Si dice: la guerra... La generazione della guerra... Fanno dei confronti... La generazione della guerra? Ma è stata fortunata! Hanno avuto la vittoria. Hanno vinto! Questo ha dato loro una potente energia vitale [...] Non avevano paura di niente. Volevano vivere, studiare, mettere al mondo dei figli. Noi invece? Noi abbiamo paura di tutto... Paura per i nostri figli... Per i nipoti, che ancora non ci sono... Ancora non ci sono e noi già temiamo per loro... La gente sorride meno [...] La depressione regna incontrastata. E ci sentiamo condannati senza scampo. Černobyl' è una metafora. Un simbolo. Ed è anche la nostra vita quotidiana, il nostro modo di pensare.

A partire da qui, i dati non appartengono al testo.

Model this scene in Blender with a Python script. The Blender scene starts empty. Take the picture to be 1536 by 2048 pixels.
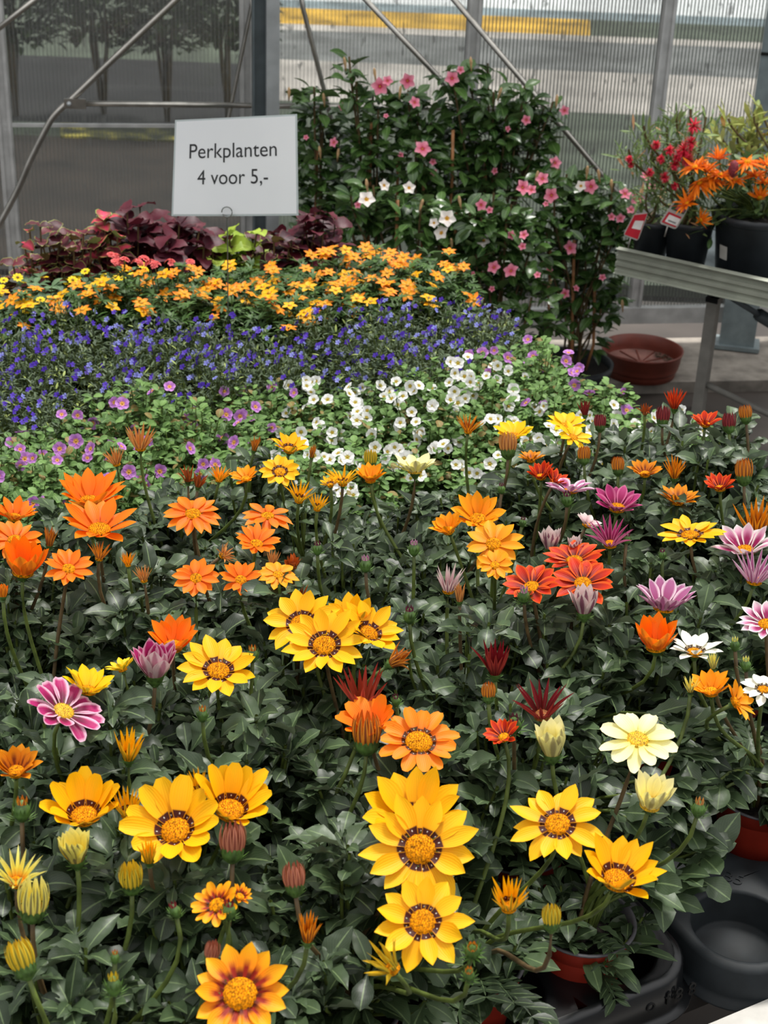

Forse, dopo 30 anni, ciò che è davvero importante non è ricostruire esattamente cosa accadde, di chi o di cosa fu la colpa, ma ascoltare le voci, a tratti assordanti, di chi ancora oggi paga le conseguenze di aver vissuto, amato e sperato ai tempi di Černobyl', nella speranza, ingenua, lo ammettiamo che ciò che è accaduto non debba più accadere.